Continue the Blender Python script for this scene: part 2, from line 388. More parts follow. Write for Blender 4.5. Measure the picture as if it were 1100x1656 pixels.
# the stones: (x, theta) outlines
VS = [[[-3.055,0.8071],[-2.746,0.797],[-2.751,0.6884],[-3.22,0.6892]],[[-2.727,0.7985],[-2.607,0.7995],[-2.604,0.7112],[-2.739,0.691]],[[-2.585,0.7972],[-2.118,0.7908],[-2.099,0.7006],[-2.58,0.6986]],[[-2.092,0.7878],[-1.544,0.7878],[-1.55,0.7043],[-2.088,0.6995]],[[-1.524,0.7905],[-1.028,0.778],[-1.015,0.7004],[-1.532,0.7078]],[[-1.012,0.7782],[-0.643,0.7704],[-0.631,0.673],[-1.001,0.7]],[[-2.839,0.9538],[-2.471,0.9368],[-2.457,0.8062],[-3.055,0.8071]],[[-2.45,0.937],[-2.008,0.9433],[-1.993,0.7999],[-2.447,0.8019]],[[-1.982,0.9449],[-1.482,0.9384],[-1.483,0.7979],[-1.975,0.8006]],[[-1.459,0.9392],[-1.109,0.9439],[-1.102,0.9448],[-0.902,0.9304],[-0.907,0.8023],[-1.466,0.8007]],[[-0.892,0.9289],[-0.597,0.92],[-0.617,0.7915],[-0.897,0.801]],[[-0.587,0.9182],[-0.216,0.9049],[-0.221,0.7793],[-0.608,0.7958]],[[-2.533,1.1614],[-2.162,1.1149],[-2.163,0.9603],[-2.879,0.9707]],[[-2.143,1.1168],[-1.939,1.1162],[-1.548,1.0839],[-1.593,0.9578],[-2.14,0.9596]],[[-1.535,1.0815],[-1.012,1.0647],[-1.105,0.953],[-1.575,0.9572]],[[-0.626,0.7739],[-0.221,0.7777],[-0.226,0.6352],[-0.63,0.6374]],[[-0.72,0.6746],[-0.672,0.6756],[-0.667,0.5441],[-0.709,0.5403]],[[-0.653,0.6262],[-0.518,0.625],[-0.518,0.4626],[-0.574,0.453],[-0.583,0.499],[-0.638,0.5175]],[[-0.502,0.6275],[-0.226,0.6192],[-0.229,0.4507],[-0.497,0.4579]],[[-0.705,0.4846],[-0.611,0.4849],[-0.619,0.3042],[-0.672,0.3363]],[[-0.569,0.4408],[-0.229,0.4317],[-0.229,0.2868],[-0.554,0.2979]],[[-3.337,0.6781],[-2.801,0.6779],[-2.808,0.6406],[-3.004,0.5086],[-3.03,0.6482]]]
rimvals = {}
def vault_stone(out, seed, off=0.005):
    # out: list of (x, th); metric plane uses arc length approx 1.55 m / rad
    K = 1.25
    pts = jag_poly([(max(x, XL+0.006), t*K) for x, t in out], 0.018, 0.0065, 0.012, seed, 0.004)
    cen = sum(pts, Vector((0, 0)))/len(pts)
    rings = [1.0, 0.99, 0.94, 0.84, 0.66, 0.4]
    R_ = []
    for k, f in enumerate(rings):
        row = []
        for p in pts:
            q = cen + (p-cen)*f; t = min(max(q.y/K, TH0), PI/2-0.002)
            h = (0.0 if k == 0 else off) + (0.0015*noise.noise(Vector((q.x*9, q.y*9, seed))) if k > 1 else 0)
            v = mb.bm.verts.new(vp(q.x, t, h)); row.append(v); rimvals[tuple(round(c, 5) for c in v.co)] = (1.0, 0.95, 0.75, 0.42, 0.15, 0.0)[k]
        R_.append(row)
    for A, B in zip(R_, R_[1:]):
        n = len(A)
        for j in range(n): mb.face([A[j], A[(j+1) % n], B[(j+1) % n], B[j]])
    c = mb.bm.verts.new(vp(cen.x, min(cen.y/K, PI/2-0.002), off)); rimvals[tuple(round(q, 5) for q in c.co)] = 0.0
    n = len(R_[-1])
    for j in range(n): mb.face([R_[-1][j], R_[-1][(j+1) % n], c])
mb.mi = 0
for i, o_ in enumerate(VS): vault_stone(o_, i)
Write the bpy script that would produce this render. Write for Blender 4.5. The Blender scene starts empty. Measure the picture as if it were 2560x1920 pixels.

● ● ●

EXERCISE TASK: Word for word, write out all of the data above.

REPLY TO THE EXERCISE:
Continue the Blender Python script for this scene: part 2, from line 388. More parts follow. Write for Blender 4.5. Measure the picture as if it were 1100x1656 pixels.
# the stones: (x, theta) outlines
VS = [[[-3.055,0.8071],[-2.746,0.797],[-2.751,0.6884],[-3.22,0.6892]],[[-2.727,0.7985],[-2.607,0.7995],[-2.604,0.7112],[-2.739,0.691]],[[-2.585,0.7972],[-2.118,0.7908],[-2.099,0.7006],[-2.58,0.6986]],[[-2.092,0.7878],[-1.544,0.7878],[-1.55,0.7043],[-2.088,0.6995]],[[-1.524,0.7905],[-1.028,0.778],[-1.015,0.7004],[-1.532,0.7078]],[[-1.012,0.7782],[-0.643,0.7704],[-0.631,0.673],[-1.001,0.7]],[[-2.839,0.9538],[-2.471,0.9368],[-2.457,0.8062],[-3.055,0.8071]],[[-2.45,0.937],[-2.008,0.9433],[-1.993,0.7999],[-2.447,0.8019]],[[-1.982,0.9449],[-1.482,0.9384],[-1.483,0.7979],[-1.975,0.8006]],[[-1.459,0.9392],[-1.109,0.9439],[-1.102,0.9448],[-0.902,0.9304],[-0.907,0.8023],[-1.466,0.8007]],[[-0.892,0.9289],[-0.597,0.92],[-0.617,0.7915],[-0.897,0.801]],[[-0.587,0.9182],[-0.216,0.9049],[-0.221,0.7793],[-0.608,0.7958]],[[-2.533,1.1614],[-2.162,1.1149],[-2.163,0.9603],[-2.879,0.9707]],[[-2.143,1.1168],[-1.939,1.1162],[-1.548,1.0839],[-1.593,0.9578],[-2.14,0.9596]],[[-1.535,1.0815],[-1.012,1.0647],[-1.105,0.953],[-1.575,0.9572]],[[-0.626,0.7739],[-0.221,0.7777],[-0.226,0.6352],[-0.63,0.6374]],[[-0.72,0.6746],[-0.672,0.6756],[-0.667,0.5441],[-0.709,0.5403]],[[-0.653,0.6262],[-0.518,0.625],[-0.518,0.4626],[-0.574,0.453],[-0.583,0.499],[-0.638,0.5175]],[[-0.502,0.6275],[-0.226,0.6192],[-0.229,0.4507],[-0.497,0.4579]],[[-0.705,0.4846],[-0.611,0.4849],[-0.619,0.3042],[-0.672,0.3363]],[[-0.569,0.4408],[-0.229,0.4317],[-0.229,0.2868],[-0.554,0.2979]],[[-3.337,0.6781],[-2.801,0.6779],[-2.808,0.6406],[-3.004,0.5086],[-3.03,0.6482]]]
rimvals = {}
def vault_stone(out, seed, off=0.005):
    # out: list of (x, th); metric plane uses arc length approx 1.55 m / rad
    K = 1.25
    pts = jag_poly([(max(x, XL+0.006), t*K) for x, t in out], 0.018, 0.0065, 0.012, seed, 0.004)
    cen = sum(pts, Vector((0, 0)))/len(pts)
    rings = [1.0, 0.99, 0.94, 0.84, 0.66, 0.4]
    R_ = []
    for k, f in enumerate(rings):
        row = []
        for p in pts:
            q = cen + (p-cen)*f; t = min(max(q.y/K, TH0), PI/2-0.002)
            h = (0.0 if k == 0 else off) + (0.0015*noise.noise(Vector((q.x*9, q.y*9, seed))) if k > 1 else 0)
            v = mb.bm.verts.new(vp(q.x, t, h)); row.append(v); rimvals[tuple(round(c, 5) for c in v.co)] = (1.0, 0.95, 0.75, 0.42, 0.15, 0.0)[k]
        R_.append(row)
    for A, B in zip(R_, R_[1:]):
        n = len(A)
        for j in range(n): mb.face([A[j], A[(j+1) % n], B[(j+1) % n], B[j]])
    c = mb.bm.verts.new(vp(cen.x, min(cen.y/K, PI/2-0.002), off)); rimvals[tuple(round(q, 5) for q in c.co)] = 0.0
    n = len(R_[-1])
    for j in range(n): mb.face([R_[-1][j], R_[-1][(j+1) % n], c])
mb.mi = 0
for i, o_ in enumerate(VS): vault_stone(o_, i)
Write the bpy script that would produce this render. Write for Blender 4.5. The Blender scene starts empty. Measure the picture as if it were 2560x1920 pixels.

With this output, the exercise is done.